On any given day you and I find it difficult to observe God’s words, keeping both the letter and the spirit of what God asks of us. The commandments’ specific details help to graphically remind us that we’re self-centered, sinful, i.e., constantly “missing the mark”, and that we need redemption. The various commandments emphasize God’s absolute claim on the totality of our life. But even though God’s claim on our lives is expressed in terms of specific things to do or not to do, we continually risk becoming distracted from God and of focussing on mere “requirements”. God’s commandments, God’s words, come to us as people whom God has already saved, through the One who is the unique Word of God, Jesus the Christ, God’s beloved. 

 As he himself grew spiritually, St. Paul began to understand the problem resulting from attempts to earn God’s approval merely by “keeping” the commandments. He came to recognize that God’s Law is different from legalism. Paul wrote to the Philippian community that he’d been keeping the Law, but for entirely the wrong reasons: “If anyone else has reason to be confident in the flesh, I have more: circumcised on the eighth day, a member of the people of Israel, of the tribe of Benjamin, a Hebrew born of Hebrews; as to the law, a Pharisee; as to zeal, a persecutor of the church; as to righteousness under the law, blameless. Yet whatever gains I had, these I have come to regard as loss because of Christ...For his sake I have suffered the loss of all things,..not having a righteousness of my own that comes from the law, but one that comes through faith in Christ, the righteousness from God based on faith...” (Philippians 3:4-11) Paul acknowledged that the Law, indeed, sets out God’s holy expectations of the way we should act towards God and each other. Yet the very way in which it redirects our attention and focus towards our activity and away from God’s is the Law’s weakness. 

 That’s the real issue at the heart of today’s Gospel reading, as Jesus enters the Temple and chases out the money-changers and the animal-sellers. (2:13-22) The confrontation between Jesus and the merchants is really a conflict over priorities of relationship. Who Jesus is, as Son of his Father, and what he represents, the living God, clashes with the loyalties of the religious institutional leaders. Jesus challenges them. After chasing out those who had set up their businesses in the immediate Temple area, Jesus makes a mysterious reference to the destruction of the Temple and to its being “raised” up again. Generations later, you and I understand Jesus’ words to be an image of his own death and resurrection, whereas the Jewish authorities think he literally means the Jerusalem Temple. And that seriously offends them, because, for the Jews, the Temple was the external witness to God, the place centered on God’s words, God’s Law. The Temple and the Law stood at the center of Jewish faith, yet these had become idols, ends in themselves, rather than the living God and their own people. Through misplaced devotion, the Jewish leaders let their focus be redirected away from relationship with God to merely fulfilling man-made requirements. They thus missed entirely the spirit of the first commandment: “You shall have no other gods before me.” 
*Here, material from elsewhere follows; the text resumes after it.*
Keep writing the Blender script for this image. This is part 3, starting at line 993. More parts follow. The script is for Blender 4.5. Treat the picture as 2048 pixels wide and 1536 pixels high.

 Our religious practices and preferences, too, can, and often do, become lesser gods, idols, for us if we let them become the chief objects of our devotion. In our attempt to excel and succeed as “good Christians”, we often begin to focus on what we think we should do, rather than on the fact that, as Paul says, “...Christ the power of God and the wisdom of God” (1 Corinthians 1:24-25) has already spelled out for us what we should be as his followers through his own living words and example. 

 The commandments are important words about what God intends for us. We and the society in which we live need to take them much more seriously than we currently do. Nevertheless, we must bear in mind that Christian faith and practice has everything to do with our relationships. Paul clearly reminds us of that when he says, “...we proclaim Christ...” May this Lenten season guide us to do that in all our words and actions.